Queridos hermanos:
¡Los confines de la Tierra han contemplado la victoria de nuestro Dios! Muchas son las victorias de Dios en el Antiguo Testamento que el Salmo invita a cantar. Pero la gran victoria de Dios es la que obtiene sobre el pecado con el nacimiento, vida muerte y resurrección de su Hijo. El poder de Dios ha superado la cerrada oposición del príncipe de este mundo, el diablo, a los planes de Dios.
Navidad, quizás la fiesta cristiana más alegre, es aquella en la que lo divino y lo humano se unen para siempre en el Niño que adoramos en el Portal en compañía de ángeles, pastores, María y José. También se unen la alegría por el Dios nacido y la que es fruto del encuentro con los seres más queridos, que, si no siempre están presentes físicamente, lo están, sin duda en el recuerdo lleno de afecto.
En la primera lectura hemos recordado las palabras del profeta Isaías: “Ha descubierto el Señor su santo brazo -es decir, su poder-, a los ojos de todas las naciones, y verán los confines de la tierra la salvación de nuestro Dios”. En Jesús, hijo de Dios, hijo de María, la victoria de Dios sobre el pecado es completa y definitiva, y está a la vista de todos. Por eso el salmista nos invita a cantar al Señor un cántico nuevo. Nuevo como nueva es, y como tal resonará siempre, la noticia del Nacimiento de Belén. Un hecho actual siempre, aunque haya ocurrido una sola vez en el tiempo.
En el día en que celebramos que el Hijo del eterno de Dios ha tomado nuestra condición y se ha hecho carne, hombre como nosotros, celebramos también y con inmensa alegría, que nosotros, pobres mortales, hemos sido elevados a la condición de Hijos de Dios. Es el misterioso intercambio de que habla la tradición cristiana: Dios se hace hombre para que nosotros lleguemos a ser “dios”. El precio de nuestra elevación es el abajamiento de Dios, y el fruto de su “humildad” es nuestra glorificación que sorprende hasta a los mismos ángeles. Nadie podría pensar nunca que eso se llevaría a cabo, nadie podría imaginar que Dios se rebajara a nuestra condición. Tan inimaginable resulta pensar que el hombre pudiera ser glorificado de esta manera: que de la plenitud infinita de Dios los hombres hayamos recibido nuestra limitada plenitud. Dios hecho hombre, los hombres constituidos hijos de Dios. Siempre salimos ganado los mortales en este trueque con nuestro Señor. En él se manifiesta, como en ningún otro acontecimiento de la historia de la salvación, la bondad de Dios, su amor a los hombres, porque nos ha salvado por su misericordia, no por nuestras buenas obras; nos ha elevado a la condición de hijos de Dios y nos ha constituido, en esperanza, herederos de la vida eterna.

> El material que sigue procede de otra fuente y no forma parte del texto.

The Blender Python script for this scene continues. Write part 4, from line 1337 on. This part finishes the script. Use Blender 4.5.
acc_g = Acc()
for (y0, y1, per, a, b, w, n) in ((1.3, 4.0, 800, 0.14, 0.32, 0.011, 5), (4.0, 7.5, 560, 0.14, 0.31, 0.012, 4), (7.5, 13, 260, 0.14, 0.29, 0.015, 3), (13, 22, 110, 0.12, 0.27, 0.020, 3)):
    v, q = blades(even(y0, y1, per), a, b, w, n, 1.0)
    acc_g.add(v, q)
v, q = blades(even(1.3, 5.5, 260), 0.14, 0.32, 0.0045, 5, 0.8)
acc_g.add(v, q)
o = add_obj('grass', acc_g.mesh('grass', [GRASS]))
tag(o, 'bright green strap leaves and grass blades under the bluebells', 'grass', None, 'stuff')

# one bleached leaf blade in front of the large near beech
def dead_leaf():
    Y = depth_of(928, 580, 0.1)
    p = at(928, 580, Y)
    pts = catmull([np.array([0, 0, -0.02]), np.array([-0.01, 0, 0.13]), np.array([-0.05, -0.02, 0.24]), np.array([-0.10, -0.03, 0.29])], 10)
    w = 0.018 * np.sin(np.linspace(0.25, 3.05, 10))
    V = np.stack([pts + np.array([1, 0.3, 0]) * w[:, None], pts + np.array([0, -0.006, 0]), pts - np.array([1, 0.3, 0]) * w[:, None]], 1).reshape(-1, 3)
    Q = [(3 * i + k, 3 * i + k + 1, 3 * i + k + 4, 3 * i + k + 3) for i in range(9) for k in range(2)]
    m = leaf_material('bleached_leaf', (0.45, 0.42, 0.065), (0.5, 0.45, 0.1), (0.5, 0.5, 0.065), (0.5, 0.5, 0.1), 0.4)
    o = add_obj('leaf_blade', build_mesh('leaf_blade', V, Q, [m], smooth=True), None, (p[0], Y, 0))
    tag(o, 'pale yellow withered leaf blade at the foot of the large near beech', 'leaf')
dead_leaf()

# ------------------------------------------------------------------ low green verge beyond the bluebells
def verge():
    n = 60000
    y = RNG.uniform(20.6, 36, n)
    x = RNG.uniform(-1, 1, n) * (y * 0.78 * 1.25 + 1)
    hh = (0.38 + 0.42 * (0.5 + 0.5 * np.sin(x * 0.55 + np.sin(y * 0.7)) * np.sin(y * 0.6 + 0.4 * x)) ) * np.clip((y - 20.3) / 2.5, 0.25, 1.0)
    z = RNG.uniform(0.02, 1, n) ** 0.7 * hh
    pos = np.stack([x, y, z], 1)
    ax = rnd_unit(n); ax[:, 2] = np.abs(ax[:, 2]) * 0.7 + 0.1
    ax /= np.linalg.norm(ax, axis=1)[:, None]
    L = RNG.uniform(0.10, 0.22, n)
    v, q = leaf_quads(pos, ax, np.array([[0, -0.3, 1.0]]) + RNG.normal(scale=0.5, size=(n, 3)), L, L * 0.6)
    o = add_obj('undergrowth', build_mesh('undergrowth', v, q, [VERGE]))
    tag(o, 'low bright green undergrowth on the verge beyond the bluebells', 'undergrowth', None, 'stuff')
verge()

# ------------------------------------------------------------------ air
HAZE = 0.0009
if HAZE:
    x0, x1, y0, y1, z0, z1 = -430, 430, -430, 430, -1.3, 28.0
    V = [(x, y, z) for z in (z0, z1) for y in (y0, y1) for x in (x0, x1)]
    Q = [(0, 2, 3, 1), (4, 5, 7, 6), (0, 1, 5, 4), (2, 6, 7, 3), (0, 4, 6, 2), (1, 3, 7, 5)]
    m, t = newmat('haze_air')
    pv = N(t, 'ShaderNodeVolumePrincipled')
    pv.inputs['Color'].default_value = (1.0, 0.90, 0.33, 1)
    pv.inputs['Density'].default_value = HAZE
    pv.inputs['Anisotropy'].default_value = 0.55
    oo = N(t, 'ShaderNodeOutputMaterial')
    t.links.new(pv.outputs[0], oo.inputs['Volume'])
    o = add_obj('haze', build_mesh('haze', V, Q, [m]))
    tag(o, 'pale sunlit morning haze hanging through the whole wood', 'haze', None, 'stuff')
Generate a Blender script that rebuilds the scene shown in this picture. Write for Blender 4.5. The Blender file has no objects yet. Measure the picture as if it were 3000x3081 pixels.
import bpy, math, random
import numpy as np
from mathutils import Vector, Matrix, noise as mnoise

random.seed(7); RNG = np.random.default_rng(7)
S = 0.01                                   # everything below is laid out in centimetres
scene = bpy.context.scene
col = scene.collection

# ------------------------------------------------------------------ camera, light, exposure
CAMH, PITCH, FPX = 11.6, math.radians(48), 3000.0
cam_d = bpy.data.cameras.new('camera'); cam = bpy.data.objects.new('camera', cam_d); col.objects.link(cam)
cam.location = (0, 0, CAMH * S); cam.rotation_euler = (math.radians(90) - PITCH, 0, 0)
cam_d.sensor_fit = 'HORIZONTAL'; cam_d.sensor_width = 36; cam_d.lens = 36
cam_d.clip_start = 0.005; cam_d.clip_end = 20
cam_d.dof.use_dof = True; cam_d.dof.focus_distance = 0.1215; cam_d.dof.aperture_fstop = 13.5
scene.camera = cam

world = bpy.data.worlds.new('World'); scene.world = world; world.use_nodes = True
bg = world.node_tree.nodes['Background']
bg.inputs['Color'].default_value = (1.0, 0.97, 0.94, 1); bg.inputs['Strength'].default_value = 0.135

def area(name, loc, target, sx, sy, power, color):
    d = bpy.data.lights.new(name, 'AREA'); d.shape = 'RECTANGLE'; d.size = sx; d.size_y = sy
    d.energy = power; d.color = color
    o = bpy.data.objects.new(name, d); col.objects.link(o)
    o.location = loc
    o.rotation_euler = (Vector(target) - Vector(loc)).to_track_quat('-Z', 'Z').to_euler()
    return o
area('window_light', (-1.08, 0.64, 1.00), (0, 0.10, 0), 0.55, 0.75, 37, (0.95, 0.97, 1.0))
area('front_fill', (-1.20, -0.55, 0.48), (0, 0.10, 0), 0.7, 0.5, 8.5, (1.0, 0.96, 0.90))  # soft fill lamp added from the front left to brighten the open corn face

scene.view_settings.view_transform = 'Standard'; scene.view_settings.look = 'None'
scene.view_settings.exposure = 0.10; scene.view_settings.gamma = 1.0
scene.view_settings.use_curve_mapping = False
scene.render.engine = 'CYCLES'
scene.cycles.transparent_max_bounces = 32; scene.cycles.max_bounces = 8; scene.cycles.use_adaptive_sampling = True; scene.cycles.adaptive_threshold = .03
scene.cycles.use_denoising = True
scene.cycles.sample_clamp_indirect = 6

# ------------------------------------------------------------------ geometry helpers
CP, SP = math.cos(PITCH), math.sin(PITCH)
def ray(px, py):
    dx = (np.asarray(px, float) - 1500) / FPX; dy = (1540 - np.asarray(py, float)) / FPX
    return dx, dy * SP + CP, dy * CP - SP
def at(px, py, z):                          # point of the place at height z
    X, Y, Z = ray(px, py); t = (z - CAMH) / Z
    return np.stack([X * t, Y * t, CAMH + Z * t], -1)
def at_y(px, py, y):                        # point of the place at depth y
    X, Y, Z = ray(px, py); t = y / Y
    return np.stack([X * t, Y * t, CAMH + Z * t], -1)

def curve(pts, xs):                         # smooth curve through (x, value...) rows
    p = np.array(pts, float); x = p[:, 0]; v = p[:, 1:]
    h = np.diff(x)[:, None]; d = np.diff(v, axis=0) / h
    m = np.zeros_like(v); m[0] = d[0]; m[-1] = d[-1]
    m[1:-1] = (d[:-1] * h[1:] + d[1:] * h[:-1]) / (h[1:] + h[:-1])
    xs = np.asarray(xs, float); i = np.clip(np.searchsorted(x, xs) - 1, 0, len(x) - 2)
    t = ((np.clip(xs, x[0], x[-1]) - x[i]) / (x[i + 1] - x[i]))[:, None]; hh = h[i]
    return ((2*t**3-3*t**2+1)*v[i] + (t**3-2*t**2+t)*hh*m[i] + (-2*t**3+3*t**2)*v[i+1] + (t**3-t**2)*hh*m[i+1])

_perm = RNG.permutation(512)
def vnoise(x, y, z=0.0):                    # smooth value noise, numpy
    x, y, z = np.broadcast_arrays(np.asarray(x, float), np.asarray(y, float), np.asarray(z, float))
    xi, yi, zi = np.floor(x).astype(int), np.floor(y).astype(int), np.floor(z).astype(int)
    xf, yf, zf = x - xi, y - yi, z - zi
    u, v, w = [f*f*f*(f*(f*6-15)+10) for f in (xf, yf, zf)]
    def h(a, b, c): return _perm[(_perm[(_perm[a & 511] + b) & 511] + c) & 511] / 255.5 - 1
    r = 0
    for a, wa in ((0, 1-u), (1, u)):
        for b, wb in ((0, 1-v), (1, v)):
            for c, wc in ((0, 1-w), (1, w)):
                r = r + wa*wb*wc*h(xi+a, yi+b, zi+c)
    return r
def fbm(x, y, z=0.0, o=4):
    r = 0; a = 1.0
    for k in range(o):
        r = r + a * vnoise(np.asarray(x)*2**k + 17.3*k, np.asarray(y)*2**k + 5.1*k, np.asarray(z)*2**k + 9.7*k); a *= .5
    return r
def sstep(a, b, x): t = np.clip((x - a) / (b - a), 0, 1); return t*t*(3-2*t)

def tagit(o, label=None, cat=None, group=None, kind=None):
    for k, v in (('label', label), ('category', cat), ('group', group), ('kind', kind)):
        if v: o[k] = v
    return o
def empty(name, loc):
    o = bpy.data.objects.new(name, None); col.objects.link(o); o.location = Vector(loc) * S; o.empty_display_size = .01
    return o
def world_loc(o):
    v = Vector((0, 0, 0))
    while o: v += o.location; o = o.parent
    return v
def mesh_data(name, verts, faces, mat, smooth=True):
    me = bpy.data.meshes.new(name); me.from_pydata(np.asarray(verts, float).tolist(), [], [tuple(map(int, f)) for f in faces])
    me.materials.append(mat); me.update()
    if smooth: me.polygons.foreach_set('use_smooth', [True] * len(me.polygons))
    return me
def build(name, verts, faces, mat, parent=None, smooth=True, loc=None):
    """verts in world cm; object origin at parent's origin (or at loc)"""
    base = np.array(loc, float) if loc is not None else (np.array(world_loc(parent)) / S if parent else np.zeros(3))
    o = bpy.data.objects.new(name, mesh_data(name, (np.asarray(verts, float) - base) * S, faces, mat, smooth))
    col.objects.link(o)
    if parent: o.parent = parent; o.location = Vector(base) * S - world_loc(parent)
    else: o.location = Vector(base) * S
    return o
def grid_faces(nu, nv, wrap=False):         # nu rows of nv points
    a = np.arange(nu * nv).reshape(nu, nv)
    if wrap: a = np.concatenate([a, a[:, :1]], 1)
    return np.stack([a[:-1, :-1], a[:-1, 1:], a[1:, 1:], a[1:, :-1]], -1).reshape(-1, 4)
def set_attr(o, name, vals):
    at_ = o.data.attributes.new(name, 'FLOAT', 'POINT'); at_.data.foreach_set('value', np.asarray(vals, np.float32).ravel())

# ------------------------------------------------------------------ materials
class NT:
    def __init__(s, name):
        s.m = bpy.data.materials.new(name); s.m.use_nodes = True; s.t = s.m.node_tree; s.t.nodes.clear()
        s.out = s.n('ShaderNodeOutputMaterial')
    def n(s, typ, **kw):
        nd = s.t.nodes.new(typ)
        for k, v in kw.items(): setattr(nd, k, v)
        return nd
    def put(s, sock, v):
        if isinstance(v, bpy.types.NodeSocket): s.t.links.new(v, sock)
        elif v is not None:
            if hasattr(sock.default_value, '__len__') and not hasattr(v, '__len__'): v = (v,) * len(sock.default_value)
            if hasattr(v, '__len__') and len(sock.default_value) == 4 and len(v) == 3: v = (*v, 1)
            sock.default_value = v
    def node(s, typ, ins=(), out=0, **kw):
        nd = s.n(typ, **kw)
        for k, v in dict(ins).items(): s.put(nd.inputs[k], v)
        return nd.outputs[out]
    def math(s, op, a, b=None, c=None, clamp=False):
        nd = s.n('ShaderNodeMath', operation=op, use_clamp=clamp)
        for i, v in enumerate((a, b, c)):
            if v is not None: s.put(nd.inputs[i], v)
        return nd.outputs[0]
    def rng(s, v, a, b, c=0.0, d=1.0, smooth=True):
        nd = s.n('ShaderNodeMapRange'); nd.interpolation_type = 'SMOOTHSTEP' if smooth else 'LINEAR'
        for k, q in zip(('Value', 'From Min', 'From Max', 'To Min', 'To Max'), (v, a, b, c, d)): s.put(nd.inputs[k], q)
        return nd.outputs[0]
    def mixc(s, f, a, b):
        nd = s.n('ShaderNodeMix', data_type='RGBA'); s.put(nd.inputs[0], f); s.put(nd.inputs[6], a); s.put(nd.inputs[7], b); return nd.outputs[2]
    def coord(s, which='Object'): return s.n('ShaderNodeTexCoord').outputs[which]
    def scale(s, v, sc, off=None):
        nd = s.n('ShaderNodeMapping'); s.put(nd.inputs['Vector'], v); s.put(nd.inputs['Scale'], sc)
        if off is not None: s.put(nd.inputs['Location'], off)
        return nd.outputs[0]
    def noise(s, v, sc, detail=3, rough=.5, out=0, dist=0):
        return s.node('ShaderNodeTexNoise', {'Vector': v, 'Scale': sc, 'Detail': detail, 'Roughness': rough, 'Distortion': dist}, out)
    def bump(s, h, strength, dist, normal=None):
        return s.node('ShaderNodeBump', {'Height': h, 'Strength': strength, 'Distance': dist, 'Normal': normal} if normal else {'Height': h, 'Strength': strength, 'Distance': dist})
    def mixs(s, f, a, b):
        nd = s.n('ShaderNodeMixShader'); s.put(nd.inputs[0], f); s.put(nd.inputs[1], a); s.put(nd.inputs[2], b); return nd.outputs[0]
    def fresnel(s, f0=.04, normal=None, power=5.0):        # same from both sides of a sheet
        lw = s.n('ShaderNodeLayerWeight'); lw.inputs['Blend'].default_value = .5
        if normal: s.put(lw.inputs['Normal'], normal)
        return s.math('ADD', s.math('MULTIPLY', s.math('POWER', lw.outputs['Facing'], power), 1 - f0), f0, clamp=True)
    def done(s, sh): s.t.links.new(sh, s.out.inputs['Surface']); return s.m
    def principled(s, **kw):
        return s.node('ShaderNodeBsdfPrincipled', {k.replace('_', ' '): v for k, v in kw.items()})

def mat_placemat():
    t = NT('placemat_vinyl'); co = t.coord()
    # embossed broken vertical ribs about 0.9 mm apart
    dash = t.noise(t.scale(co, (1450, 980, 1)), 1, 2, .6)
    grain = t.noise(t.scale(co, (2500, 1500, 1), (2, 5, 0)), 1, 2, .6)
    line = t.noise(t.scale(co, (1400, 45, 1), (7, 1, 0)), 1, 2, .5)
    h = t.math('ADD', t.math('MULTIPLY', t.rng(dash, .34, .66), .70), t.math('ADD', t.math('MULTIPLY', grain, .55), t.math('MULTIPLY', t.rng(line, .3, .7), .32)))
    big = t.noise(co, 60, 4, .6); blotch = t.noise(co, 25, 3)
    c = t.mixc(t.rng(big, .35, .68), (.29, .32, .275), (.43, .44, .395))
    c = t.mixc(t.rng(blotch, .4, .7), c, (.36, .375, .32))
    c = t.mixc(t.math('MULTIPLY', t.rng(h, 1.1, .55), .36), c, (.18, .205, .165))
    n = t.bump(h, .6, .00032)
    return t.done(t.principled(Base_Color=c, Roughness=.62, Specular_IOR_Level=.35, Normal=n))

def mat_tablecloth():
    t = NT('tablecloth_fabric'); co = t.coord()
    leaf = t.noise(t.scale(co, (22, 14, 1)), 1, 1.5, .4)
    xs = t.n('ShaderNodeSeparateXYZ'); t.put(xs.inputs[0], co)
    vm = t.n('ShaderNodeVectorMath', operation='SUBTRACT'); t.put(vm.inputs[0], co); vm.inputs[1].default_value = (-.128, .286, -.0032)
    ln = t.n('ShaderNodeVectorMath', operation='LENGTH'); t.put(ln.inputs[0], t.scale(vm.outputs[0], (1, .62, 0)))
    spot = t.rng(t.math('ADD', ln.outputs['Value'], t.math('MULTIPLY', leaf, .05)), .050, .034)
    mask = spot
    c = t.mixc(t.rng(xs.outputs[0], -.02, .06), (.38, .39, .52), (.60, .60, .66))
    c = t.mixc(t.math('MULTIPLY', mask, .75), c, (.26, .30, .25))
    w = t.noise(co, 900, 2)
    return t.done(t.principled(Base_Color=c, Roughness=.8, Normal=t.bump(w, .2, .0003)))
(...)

Pero junto a la gozosa noticia de que el Verbo eterno de Dios, Dios de Dios, Luz de Luz, se ha hecho carne, uno más entre nosotros, conciudadano de este mundo, escuchamos también, confundidos, aquellas otras palabras, duras, de San Juan en el prólogo a su Evangelio: “Vino a su casa y los suyos no lo recibieron”. Llamó y llama a la puerta del corazón de todo hombre y no obtiene respuesta. No solo: con frecuencia, los hombres no quieren recibirlo, se empeñan en seguir “encerrados en sí mismos”, y así, tristemente, no reciben a su Salvador, ni los dones que trae consigo: perdón, amor, promesa del cielo.
Pero a cuantos lo recibieron, a quienes lo acogen y lo alojan en su casa –en sus corazones-, les da el poder de ser hijos de Dios, a los que creen en su nombre. Creer en el nombre es creer en él, el grandioso misterio del Enmanuel, del Dios con nosotros, de Jesús, nuestro Salvador.
La pregunta surge espontanea: ¿lo hemos acogido? ¿Seguimos haciéndolo? ¿Hay espacio para él en nuestra casa? ¿Puede entrar en todos los rincones de nuestras almas? ¿Hay puertas cerradas con llave? ¡Recibamos a Jesús con alegría! Fuera miedo, temores, recelos. Viene como don divino, regalo de lo alto. Recibámoslo con fe y llenos de alegría. Amén.